- [Short problem]:
Copy every line of the listing exactly.

── Provided material

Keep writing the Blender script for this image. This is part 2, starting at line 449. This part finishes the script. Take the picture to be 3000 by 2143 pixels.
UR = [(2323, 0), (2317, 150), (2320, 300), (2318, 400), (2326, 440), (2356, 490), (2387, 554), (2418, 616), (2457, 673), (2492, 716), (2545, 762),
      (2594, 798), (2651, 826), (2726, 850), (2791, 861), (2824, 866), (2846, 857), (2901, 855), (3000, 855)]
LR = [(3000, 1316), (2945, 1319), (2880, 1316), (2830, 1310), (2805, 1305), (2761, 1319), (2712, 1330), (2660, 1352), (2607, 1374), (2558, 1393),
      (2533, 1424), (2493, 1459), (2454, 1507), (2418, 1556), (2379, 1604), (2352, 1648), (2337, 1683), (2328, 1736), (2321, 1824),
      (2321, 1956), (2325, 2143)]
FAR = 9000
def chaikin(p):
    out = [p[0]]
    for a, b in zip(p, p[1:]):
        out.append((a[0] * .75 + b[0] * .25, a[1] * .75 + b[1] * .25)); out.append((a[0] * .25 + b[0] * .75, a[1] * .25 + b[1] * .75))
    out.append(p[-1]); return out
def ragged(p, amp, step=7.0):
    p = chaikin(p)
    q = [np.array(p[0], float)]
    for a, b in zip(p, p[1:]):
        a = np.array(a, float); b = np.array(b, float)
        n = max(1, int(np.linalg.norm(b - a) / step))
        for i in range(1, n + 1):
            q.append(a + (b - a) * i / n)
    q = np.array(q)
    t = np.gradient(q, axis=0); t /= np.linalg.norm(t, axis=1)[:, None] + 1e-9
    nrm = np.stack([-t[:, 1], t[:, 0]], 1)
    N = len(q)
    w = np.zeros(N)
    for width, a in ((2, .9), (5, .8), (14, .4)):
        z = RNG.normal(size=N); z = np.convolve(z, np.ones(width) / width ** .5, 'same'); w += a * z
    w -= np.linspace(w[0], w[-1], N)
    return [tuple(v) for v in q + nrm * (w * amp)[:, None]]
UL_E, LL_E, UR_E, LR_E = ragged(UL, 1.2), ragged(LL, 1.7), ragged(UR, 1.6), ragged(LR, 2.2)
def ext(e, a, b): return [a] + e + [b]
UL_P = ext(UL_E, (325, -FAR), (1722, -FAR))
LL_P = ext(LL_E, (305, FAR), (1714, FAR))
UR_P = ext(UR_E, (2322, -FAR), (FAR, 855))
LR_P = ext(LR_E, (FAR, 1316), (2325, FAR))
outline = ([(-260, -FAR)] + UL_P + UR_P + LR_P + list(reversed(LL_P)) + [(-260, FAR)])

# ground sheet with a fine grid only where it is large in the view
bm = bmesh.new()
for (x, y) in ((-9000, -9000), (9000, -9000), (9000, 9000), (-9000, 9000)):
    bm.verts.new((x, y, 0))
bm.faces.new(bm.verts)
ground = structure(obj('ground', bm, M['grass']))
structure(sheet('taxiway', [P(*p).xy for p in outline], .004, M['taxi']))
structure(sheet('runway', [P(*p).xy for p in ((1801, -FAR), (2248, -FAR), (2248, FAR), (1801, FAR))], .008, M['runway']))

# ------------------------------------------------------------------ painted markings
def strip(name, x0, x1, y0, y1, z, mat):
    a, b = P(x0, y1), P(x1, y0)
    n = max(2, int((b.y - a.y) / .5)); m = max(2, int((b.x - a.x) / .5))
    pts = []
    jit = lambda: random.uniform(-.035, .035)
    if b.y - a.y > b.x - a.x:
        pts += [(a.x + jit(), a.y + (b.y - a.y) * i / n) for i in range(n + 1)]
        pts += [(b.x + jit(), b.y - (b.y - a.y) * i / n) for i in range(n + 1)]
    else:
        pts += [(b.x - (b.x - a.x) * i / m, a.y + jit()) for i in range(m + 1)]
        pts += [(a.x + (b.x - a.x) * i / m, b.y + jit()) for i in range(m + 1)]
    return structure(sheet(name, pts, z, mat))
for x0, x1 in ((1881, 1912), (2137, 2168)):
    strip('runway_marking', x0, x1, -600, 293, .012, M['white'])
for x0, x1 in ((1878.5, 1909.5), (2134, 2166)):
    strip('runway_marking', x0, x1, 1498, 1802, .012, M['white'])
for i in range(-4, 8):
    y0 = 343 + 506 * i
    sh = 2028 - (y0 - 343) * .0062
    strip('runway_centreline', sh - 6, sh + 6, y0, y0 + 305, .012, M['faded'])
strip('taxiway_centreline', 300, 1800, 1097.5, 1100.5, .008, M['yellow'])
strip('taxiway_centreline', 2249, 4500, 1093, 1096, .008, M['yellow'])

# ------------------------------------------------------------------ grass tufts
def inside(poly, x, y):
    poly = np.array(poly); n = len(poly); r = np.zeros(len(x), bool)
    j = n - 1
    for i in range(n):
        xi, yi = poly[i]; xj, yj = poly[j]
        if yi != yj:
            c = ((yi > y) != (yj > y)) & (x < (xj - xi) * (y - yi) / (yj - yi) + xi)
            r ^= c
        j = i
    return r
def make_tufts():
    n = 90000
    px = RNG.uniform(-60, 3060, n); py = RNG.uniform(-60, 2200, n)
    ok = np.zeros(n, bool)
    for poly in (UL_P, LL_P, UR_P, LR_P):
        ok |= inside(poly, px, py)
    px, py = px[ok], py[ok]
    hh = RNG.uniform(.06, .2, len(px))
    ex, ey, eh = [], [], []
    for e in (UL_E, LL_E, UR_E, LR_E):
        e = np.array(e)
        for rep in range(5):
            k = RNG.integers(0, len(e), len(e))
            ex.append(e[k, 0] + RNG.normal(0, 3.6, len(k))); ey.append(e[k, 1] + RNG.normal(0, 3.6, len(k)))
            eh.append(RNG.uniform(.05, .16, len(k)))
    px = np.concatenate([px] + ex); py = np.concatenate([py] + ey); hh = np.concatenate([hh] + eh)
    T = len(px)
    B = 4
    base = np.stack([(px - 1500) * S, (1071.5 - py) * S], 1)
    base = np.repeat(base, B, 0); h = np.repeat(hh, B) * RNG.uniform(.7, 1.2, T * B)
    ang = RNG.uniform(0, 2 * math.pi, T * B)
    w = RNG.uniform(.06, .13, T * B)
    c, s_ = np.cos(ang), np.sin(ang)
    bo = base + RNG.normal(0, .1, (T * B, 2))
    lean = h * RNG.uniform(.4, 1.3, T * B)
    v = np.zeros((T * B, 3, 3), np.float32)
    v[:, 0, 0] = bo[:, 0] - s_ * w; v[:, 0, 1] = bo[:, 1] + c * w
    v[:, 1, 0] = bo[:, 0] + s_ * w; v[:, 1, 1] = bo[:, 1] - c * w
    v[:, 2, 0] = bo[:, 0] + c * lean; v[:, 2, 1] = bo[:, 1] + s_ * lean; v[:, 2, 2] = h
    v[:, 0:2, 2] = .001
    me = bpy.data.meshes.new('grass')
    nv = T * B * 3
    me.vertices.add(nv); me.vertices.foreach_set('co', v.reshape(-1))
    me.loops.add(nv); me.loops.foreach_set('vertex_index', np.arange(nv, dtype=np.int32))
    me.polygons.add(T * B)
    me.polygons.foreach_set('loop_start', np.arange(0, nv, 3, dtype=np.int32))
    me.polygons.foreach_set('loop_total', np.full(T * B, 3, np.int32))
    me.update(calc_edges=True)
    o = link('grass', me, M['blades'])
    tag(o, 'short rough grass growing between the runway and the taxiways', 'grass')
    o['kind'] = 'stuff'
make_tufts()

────

- [The solution]:
Keep writing the Blender script for this image. This is part 2, starting at line 449. This part finishes the script. Take the picture to be 3000 by 2143 pixels.
UR = [(2323, 0), (2317, 150), (2320, 300), (2318, 400), (2326, 440), (2356, 490), (2387, 554), (2418, 616), (2457, 673), (2492, 716), (2545, 762),
      (2594, 798), (2651, 826), (2726, 850), (2791, 861), (2824, 866), (2846, 857), (2901, 855), (3000, 855)]
LR = [(3000, 1316), (2945, 1319), (2880, 1316), (2830, 1310), (2805, 1305), (2761, 1319), (2712, 1330), (2660, 1352), (2607, 1374), (2558, 1393),
      (2533, 1424), (2493, 1459), (2454, 1507), (2418, 1556), (2379, 1604), (2352, 1648), (2337, 1683), (2328, 1736), (2321, 1824),
      (2321, 1956), (2325, 2143)]
FAR = 9000
def chaikin(p):
    out = [p[0]]
    for a, b in zip(p, p[1:]):
        out.append((a[0] * .75 + b[0] * .25, a[1] * .75 + b[1] * .25)); out.append((a[0] * .25 + b[0] * .75, a[1] * .25 + b[1] * .75))
    out.append(p[-1]); return out
def ragged(p, amp, step=7.0):
    p = chaikin(p)
    q = [np.array(p[0], float)]
    for a, b in zip(p, p[1:]):
        a = np.array(a, float); b = np.array(b, float)
        n = max(1, int(np.linalg.norm(b - a) / step))
        for i in range(1, n + 1):
            q.append(a + (b - a) * i / n)
    q = np.array(q)
    t = np.gradient(q, axis=0); t /= np.linalg.norm(t, axis=1)[:, None] + 1e-9
    nrm = np.stack([-t[:, 1], t[:, 0]], 1)
    N = len(q)
    w = np.zeros(N)
    for width, a in ((2, .9), (5, .8), (14, .4)):
        z = RNG.normal(size=N); z = np.convolve(z, np.ones(width) / width ** .5, 'same'); w += a * z
    w -= np.linspace(w[0], w[-1], N)
    return [tuple(v) for v in q + nrm * (w * amp)[:, None]]
UL_E, LL_E, UR_E, LR_E = ragged(UL, 1.2), ragged(LL, 1.7), ragged(UR, 1.6), ragged(LR, 2.2)
def ext(e, a, b): return [a] + e + [b]
UL_P = ext(UL_E, (325, -FAR), (1722, -FAR))
LL_P = ext(LL_E, (305, FAR), (1714, FAR))
UR_P = ext(UR_E, (2322, -FAR), (FAR, 855))
LR_P = ext(LR_E, (FAR, 1316), (2325, FAR))
outline = ([(-260, -FAR)] + UL_P + UR_P + LR_P + list(reversed(LL_P)) + [(-260, FAR)])

# ground sheet with a fine grid only where it is large in the view
bm = bmesh.new()
for (x, y) in ((-9000, -9000), (9000, -9000), (9000, 9000), (-9000, 9000)):
    bm.verts.new((x, y, 0))
bm.faces.new(bm.verts)
ground = structure(obj('ground', bm, M['grass']))
structure(sheet('taxiway', [P(*p).xy for p in outline], .004, M['taxi']))
structure(sheet('runway', [P(*p).xy for p in ((1801, -FAR), (2248, -FAR), (2248, FAR), (1801, FAR))], .008, M['runway']))

# ------------------------------------------------------------------ painted markings
def strip(name, x0, x1, y0, y1, z, mat):
    a, b = P(x0, y1), P(x1, y0)
    n = max(2, int((b.y - a.y) / .5)); m = max(2, int((b.x - a.x) / .5))
    pts = []
    jit = lambda: random.uniform(-.035, .035)
    if b.y - a.y > b.x - a.x:
        pts += [(a.x + jit(), a.y + (b.y - a.y) * i / n) for i in range(n + 1)]
        pts += [(b.x + jit(), b.y - (b.y - a.y) * i / n) for i in range(n + 1)]
    else:
        pts += [(b.x - (b.x - a.x) * i / m, a.y + jit()) for i in range(m + 1)]
        pts += [(a.x + (b.x - a.x) * i / m, b.y + jit()) for i in range(m + 1)]
    return structure(sheet(name, pts, z, mat))
for x0, x1 in ((1881, 1912), (2137, 2168)):
    strip('runway_marking', x0, x1, -600, 293, .012, M['white'])
for x0, x1 in ((1878.5, 1909.5), (2134, 2166)):
    strip('runway_marking', x0, x1, 1498, 1802, .012, M['white'])
for i in range(-4, 8):
    y0 = 343 + 506 * i
    sh = 2028 - (y0 - 343) * .0062
    strip('runway_centreline', sh - 6, sh + 6, y0, y0 + 305, .012, M['faded'])
strip('taxiway_centreline', 300, 1800, 1097.5, 1100.5, .008, M['yellow'])
strip('taxiway_centreline', 2249, 4500, 1093, 1096, .008, M['yellow'])

# ------------------------------------------------------------------ grass tufts
def inside(poly, x, y):
    poly = np.array(poly); n = len(poly); r = np.zeros(len(x), bool)
    j = n - 1
    for i in range(n):
        xi, yi = poly[i]; xj, yj = poly[j]
        if yi != yj:
            c = ((yi > y) != (yj > y)) & (x < (xj - xi) * (y - yi) / (yj - yi) + xi)
            r ^= c
        j = i
    return r
def make_tufts():
    n = 90000
    px = RNG.uniform(-60, 3060, n); py = RNG.uniform(-60, 2200, n)
    ok = np.zeros(n, bool)
    for poly in (UL_P, LL_P, UR_P, LR_P):
        ok |= inside(poly, px, py)
    px, py = px[ok], py[ok]
    hh = RNG.uniform(.06, .2, len(px))
    ex, ey, eh = [], [], []
    for e in (UL_E, LL_E, UR_E, LR_E):
        e = np.array(e)
        for rep in range(5):
            k = RNG.integers(0, len(e), len(e))
            ex.append(e[k, 0] + RNG.normal(0, 3.6, len(k))); ey.append(e[k, 1] + RNG.normal(0, 3.6, len(k)))
            eh.append(RNG.uniform(.05, .16, len(k)))
    px = np.concatenate([px] + ex); py = np.concatenate([py] + ey); hh = np.concatenate([hh] + eh)
    T = len(px)
    B = 4
    base = np.stack([(px - 1500) * S, (1071.5 - py) * S], 1)
    base = np.repeat(base, B, 0); h = np.repeat(hh, B) * RNG.uniform(.7, 1.2, T * B)
    ang = RNG.uniform(0, 2 * math.pi, T * B)
    w = RNG.uniform(.06, .13, T * B)
    c, s_ = np.cos(ang), np.sin(ang)
    bo = base + RNG.normal(0, .1, (T * B, 2))
    lean = h * RNG.uniform(.4, 1.3, T * B)
    v = np.zeros((T * B, 3, 3), np.float32)
    v[:, 0, 0] = bo[:, 0] - s_ * w; v[:, 0, 1] = bo[:, 1] + c * w
    v[:, 1, 0] = bo[:, 0] + s_ * w; v[:, 1, 1] = bo[:, 1] - c * w
    v[:, 2, 0] = bo[:, 0] + c * lean; v[:, 2, 1] = bo[:, 1] + s_ * lean; v[:, 2, 2] = h
    v[:, 0:2, 2] = .001
    me = bpy.data.meshes.new('grass')
    nv = T * B * 3
    me.vertices.add(nv); me.vertices.foreach_set('co', v.reshape(-1))
    me.loops.add(nv); me.loops.foreach_set('vertex_index', np.arange(nv, dtype=np.int32))
    me.polygons.add(T * B)
    me.polygons.foreach_set('loop_start', np.arange(0, nv, 3, dtype=np.int32))
    me.polygons.foreach_set('loop_total', np.full(T * B, 3, np.int32))
    me.update(calc_edges=True)
    o = link('grass', me, M['blades'])
    tag(o, 'short rough grass growing between the runway and the taxiways', 'grass')
    o['kind'] = 'stuff'
make_tufts()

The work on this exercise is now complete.